All of which goes to show you can fool all of the people just so long before enough wake up from their dreams of untold riches or an addition to their breakfast rooms and discover that they and others can’t pay their debts: So the sorrows of the very poor who took out loans they could never hope to repay spread rapidly to the very rich who had taken out loans that they could no longer repay. Finally, through leverage, we have found a way to narrow the widening gap worldwide between poor and rich, as peasants and kings lie down together in the driveway of the foreclosed house of cards.

Ay, yay, yay, one is tempted to shout, what was everyone thinking? In this issue we attempt to make sense of the summer’s market ructions in “The Loss of Liquidity,” a special report beginning on page 43. The first piece in this multipart package, “The Ponzi Nation Topples,” was penned by Edward Chancellor, an editor with breakingviews.com who contributes each month’s Inefficient Markets column. To give credit where it is certainly due, Chancellor foretold the coming end of the credit market bubble in a February article in this magazine titled “Ponzi Nation.” In this month’s follow-on piece, he explains how the market bubble built up, attributing much of the blame for the current problems to “the misguided actions of central bankers and the myopic self-interest of participants in the credit markets.”

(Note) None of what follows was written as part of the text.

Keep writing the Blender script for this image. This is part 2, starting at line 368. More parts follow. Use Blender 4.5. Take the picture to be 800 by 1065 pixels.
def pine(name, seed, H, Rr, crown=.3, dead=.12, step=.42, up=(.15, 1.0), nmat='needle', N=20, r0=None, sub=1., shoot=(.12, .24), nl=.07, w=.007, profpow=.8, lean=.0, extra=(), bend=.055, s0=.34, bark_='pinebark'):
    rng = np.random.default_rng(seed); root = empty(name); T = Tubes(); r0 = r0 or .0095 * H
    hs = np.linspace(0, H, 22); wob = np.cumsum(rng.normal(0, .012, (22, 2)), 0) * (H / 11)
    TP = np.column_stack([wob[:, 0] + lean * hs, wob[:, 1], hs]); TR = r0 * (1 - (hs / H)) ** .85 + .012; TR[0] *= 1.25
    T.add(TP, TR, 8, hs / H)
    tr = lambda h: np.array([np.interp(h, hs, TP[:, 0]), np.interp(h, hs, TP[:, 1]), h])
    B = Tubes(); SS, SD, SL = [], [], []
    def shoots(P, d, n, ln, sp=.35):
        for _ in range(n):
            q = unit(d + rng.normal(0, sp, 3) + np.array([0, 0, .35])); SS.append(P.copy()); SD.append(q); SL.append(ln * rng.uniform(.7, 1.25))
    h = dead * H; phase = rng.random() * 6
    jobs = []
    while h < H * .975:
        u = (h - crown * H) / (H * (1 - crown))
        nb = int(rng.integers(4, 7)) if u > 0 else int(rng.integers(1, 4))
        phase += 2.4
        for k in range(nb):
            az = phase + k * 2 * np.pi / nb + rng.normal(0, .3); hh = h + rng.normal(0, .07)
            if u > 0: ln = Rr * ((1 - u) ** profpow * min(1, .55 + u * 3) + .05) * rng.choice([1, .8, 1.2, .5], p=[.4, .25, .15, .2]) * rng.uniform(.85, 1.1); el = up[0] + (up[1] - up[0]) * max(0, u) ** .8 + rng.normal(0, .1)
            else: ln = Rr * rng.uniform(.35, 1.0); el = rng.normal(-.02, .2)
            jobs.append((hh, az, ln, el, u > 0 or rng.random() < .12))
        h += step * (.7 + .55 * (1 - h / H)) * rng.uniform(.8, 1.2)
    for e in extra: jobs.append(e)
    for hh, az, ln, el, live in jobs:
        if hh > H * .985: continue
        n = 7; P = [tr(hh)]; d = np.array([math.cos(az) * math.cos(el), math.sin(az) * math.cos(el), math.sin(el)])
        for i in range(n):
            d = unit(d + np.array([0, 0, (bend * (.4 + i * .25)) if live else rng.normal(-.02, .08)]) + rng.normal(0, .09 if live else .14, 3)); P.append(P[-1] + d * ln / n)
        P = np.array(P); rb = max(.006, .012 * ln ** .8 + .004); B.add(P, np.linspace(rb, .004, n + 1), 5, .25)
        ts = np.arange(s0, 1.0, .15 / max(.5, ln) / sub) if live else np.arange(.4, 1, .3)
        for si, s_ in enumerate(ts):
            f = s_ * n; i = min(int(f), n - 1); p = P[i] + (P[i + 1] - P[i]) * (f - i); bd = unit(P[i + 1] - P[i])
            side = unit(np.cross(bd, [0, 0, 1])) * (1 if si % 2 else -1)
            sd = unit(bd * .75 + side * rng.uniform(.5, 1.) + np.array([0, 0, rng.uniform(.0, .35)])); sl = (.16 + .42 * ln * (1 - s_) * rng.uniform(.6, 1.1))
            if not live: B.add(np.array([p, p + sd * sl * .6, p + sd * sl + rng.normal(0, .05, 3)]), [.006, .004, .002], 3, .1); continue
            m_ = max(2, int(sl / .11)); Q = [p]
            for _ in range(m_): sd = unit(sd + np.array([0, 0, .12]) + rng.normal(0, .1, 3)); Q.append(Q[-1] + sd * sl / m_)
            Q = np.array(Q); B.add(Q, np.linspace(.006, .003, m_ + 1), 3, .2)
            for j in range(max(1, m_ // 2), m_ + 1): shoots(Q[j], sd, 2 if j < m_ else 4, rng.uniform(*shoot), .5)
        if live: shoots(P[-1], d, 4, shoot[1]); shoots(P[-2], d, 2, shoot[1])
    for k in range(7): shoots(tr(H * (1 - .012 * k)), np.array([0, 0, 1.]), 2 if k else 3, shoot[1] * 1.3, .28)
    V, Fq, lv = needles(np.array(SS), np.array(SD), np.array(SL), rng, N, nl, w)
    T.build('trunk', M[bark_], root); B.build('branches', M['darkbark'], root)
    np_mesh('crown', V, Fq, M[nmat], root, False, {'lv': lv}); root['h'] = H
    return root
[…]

“In the Eye of the Storm” by Staff Writer Pierre Paulden gives us a rare look at the operations of the secretive Dallas-based Highland Capital Management. The most powerful nonbank investor in the $1.25 trillion market for high-yielding corporate loans, Highland last year turned sour on the excesses of the market, battened its hatches and is now looking to buy distressed assets on the cheap.

Elsewhere in the package former Wall Street risk-management executive Richard Bookstaber examines how seemingly disparate markets tend to act in concert in “The Myth of Noncorrelation"; four market experts ponder where the U.S. dollar will go; and, finally, we note the newfound resilience of emerging markets, led by China.